It’s not because we think you shouldn’t have rights or that your problems don’t matter. I want men to be able to wear pink and drink fruity drinks and wear makeup and engage in other perhaps unfairly stereotypical “feminine” activities without getting harassed. Custody battles should be decided fairly without defaulting to the mother because she’s stereotyped, because of her gender, as a better caregiver. I hate that men are raped and don’t report it because it makes them feel emasculated. I think that the concept of masculinity that’s being pushed by our society is really messed up and extremely harmful to men.

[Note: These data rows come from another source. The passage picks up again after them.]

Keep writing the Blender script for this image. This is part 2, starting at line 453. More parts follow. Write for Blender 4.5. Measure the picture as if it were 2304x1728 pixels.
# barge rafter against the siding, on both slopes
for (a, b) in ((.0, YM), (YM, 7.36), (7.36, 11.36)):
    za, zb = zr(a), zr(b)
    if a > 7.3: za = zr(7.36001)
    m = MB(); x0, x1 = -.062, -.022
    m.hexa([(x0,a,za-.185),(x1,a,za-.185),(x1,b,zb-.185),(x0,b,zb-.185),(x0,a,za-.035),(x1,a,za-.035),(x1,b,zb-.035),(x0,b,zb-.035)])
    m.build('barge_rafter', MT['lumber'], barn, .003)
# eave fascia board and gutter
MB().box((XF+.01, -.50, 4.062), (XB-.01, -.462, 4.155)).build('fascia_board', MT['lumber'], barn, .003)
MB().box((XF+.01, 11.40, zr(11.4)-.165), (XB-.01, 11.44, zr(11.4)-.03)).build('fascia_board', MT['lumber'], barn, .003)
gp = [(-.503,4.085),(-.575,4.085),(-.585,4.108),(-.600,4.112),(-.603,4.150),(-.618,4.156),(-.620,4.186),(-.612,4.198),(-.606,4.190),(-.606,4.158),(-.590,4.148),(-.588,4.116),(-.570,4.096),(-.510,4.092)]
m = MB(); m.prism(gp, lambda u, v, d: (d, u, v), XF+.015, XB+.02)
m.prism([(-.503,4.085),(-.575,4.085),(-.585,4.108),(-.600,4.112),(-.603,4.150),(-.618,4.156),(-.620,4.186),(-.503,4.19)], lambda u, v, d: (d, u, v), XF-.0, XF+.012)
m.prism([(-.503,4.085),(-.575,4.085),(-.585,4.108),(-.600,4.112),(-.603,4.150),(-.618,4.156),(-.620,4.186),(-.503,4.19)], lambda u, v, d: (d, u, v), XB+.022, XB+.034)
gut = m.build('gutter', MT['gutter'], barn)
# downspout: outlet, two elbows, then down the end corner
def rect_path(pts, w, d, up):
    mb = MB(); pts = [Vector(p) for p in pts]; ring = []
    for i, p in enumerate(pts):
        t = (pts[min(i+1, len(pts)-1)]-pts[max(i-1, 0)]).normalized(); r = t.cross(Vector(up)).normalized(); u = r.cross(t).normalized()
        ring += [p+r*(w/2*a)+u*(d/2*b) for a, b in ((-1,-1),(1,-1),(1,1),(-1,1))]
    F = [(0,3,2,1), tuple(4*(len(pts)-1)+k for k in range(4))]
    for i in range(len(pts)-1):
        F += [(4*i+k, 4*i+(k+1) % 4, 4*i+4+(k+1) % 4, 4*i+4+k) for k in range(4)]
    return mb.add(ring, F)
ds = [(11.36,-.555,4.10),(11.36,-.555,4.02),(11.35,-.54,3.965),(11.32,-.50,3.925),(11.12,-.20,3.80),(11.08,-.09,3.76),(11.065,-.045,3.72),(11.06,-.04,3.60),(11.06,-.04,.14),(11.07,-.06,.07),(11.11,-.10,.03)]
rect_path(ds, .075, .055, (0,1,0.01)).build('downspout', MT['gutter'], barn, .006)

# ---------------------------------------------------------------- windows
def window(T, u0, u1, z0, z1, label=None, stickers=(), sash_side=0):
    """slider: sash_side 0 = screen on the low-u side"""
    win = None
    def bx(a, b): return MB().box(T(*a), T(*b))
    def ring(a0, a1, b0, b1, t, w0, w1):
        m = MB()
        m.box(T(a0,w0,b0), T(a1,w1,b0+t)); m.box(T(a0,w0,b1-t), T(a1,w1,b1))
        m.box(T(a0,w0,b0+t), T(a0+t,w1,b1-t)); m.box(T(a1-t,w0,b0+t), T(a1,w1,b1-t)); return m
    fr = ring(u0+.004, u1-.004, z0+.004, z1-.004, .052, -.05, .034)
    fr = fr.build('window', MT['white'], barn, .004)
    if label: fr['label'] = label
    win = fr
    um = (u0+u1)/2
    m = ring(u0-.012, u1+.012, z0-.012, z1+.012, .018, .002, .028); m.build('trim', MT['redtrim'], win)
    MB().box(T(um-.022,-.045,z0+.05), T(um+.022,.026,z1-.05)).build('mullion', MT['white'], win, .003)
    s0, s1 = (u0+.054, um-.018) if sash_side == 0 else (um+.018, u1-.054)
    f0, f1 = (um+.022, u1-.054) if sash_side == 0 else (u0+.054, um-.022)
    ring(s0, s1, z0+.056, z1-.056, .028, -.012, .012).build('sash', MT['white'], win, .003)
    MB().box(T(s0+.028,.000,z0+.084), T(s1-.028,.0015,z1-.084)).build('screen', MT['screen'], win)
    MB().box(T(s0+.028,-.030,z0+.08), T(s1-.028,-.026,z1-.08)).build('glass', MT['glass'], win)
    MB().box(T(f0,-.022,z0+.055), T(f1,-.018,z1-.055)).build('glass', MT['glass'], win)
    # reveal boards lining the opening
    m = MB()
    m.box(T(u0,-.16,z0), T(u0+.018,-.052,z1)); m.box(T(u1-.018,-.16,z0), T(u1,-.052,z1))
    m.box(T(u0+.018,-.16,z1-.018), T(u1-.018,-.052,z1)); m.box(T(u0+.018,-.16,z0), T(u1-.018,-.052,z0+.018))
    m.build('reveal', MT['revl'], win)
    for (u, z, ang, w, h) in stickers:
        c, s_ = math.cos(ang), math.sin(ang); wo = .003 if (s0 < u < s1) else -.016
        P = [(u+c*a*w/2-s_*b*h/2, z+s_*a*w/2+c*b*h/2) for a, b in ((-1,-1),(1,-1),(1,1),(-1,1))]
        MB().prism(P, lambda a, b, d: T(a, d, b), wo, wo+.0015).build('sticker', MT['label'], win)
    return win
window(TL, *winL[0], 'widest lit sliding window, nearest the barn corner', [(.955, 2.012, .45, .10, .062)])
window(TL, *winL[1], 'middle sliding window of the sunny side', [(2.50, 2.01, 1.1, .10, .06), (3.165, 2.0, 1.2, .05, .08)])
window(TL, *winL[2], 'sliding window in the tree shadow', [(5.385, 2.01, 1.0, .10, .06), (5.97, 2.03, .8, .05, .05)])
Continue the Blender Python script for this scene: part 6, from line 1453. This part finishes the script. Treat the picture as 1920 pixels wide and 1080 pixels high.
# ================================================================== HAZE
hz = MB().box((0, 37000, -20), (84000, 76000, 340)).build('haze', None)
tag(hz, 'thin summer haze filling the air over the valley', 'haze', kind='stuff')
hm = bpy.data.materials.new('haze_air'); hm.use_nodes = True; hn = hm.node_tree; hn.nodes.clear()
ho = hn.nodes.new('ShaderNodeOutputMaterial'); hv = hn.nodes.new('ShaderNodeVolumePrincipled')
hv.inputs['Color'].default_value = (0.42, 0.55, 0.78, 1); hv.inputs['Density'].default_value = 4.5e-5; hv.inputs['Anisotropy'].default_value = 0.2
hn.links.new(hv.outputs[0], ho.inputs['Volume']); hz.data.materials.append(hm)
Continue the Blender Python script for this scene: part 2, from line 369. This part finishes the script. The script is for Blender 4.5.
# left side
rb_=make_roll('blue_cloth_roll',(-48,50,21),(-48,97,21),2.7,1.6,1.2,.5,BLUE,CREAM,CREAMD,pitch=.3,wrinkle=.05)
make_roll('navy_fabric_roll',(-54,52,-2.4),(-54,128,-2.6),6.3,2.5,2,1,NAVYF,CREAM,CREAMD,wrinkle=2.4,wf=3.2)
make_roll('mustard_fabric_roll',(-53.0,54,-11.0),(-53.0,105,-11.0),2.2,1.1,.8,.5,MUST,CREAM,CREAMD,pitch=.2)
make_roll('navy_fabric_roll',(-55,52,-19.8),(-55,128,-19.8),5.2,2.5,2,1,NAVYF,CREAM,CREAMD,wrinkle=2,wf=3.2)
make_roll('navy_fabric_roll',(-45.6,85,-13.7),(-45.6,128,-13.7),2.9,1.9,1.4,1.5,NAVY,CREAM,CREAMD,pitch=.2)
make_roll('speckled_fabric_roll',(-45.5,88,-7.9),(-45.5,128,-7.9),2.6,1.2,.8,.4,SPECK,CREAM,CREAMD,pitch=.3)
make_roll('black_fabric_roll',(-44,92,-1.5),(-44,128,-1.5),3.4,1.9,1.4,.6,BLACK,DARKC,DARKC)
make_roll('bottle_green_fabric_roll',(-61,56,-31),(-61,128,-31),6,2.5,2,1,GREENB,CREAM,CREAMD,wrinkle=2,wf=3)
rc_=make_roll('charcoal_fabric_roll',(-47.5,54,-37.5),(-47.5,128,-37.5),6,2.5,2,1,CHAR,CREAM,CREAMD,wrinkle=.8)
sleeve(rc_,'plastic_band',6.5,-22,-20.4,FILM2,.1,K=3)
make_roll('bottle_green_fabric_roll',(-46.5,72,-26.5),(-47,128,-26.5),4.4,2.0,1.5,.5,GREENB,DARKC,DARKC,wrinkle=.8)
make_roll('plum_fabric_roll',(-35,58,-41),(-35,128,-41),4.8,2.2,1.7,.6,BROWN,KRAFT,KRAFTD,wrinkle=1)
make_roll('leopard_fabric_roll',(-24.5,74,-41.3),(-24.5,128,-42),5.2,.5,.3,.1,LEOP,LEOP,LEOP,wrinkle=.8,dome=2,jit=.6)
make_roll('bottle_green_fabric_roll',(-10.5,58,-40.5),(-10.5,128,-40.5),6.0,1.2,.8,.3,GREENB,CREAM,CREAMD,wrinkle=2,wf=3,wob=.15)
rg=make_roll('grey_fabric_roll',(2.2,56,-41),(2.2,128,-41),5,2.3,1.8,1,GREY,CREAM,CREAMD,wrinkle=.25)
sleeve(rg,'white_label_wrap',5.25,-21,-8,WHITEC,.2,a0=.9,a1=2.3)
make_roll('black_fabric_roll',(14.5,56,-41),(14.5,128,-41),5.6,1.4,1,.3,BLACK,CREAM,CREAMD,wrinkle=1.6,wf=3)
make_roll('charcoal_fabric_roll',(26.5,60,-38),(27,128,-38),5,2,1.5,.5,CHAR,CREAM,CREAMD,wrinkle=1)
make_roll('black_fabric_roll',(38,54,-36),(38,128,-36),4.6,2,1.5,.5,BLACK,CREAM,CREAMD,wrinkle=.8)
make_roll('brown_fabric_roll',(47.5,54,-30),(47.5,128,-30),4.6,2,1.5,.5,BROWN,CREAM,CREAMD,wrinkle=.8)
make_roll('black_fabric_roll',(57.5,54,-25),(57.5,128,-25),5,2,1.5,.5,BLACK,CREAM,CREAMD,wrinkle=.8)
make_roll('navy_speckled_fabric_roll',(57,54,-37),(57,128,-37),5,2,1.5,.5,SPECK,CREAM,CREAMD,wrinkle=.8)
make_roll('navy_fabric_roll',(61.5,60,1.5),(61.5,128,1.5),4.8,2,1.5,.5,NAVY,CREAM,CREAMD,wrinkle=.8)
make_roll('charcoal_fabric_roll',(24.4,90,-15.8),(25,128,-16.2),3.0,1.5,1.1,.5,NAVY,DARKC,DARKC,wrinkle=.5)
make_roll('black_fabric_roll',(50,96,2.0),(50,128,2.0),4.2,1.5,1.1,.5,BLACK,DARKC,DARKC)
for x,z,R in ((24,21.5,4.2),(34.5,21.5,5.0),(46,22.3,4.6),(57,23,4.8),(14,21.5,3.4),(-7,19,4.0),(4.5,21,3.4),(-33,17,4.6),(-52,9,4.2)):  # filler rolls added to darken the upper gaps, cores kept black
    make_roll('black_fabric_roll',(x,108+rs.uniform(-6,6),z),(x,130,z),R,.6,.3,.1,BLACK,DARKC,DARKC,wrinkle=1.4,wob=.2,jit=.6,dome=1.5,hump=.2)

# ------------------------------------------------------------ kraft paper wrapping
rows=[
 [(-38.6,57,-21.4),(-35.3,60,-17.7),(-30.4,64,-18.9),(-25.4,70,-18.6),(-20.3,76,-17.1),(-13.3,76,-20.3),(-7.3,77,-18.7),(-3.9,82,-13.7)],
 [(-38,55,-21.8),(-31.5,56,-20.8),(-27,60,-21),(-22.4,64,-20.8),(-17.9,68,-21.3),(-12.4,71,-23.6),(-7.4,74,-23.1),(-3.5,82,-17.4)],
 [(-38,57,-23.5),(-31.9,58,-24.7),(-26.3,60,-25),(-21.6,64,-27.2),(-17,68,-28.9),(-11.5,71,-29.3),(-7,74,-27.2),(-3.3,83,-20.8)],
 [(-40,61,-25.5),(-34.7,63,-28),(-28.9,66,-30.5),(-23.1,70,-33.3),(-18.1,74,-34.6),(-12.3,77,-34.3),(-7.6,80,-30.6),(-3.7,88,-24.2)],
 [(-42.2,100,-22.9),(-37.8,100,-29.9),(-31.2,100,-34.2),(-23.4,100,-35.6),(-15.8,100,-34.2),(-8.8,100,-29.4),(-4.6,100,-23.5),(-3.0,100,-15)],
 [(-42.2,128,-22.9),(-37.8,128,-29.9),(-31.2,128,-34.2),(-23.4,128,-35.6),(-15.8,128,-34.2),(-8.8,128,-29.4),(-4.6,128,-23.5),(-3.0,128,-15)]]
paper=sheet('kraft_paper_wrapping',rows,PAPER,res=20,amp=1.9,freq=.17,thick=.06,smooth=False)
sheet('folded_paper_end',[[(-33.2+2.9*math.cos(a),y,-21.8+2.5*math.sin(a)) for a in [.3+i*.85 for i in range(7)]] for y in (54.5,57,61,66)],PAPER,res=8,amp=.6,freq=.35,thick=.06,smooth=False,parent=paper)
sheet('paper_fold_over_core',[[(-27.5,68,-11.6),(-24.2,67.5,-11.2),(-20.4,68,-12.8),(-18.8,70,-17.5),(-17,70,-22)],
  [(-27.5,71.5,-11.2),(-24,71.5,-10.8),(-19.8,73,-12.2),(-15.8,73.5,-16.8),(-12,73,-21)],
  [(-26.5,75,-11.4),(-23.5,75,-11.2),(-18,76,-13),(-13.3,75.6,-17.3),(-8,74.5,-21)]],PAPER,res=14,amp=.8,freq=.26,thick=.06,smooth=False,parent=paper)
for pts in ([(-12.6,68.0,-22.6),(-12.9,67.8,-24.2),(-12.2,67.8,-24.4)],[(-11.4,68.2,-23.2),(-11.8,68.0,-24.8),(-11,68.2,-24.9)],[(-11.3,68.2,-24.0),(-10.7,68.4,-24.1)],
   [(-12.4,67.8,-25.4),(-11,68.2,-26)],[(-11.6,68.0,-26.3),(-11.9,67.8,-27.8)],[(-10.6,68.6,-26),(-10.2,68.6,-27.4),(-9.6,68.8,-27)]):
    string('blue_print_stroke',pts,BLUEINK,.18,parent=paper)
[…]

The thing is, instead of spending five minutes researching what feminism is actually about and realizing that it actually would help ALL of the above issues, that we’d actually be on the same side here considering you give a crap about women (which is, well, in question), you’d rather start your own counter-movement (often IN OPPOSITION to feminism) about how your own problems matter more. “Why are we not talking specifically, exclusively about ME, right now?”
Feminism IS NOT and NEVER HAS BEEN about hating men. It’s not about women taking over the world and stripping men of all their rights. If you believe that, you’re operating under a faulty understanding of the issue and should do some research.
When you force your way into this discussion with an intense focus on men’s rights (or rights, as society would call them), you misunderstand the issue at best and belittle the systematic oppression of women around the world. When the issue you bring up is, “But I’M always expected to pay for dates!” then yes, people will laugh at you.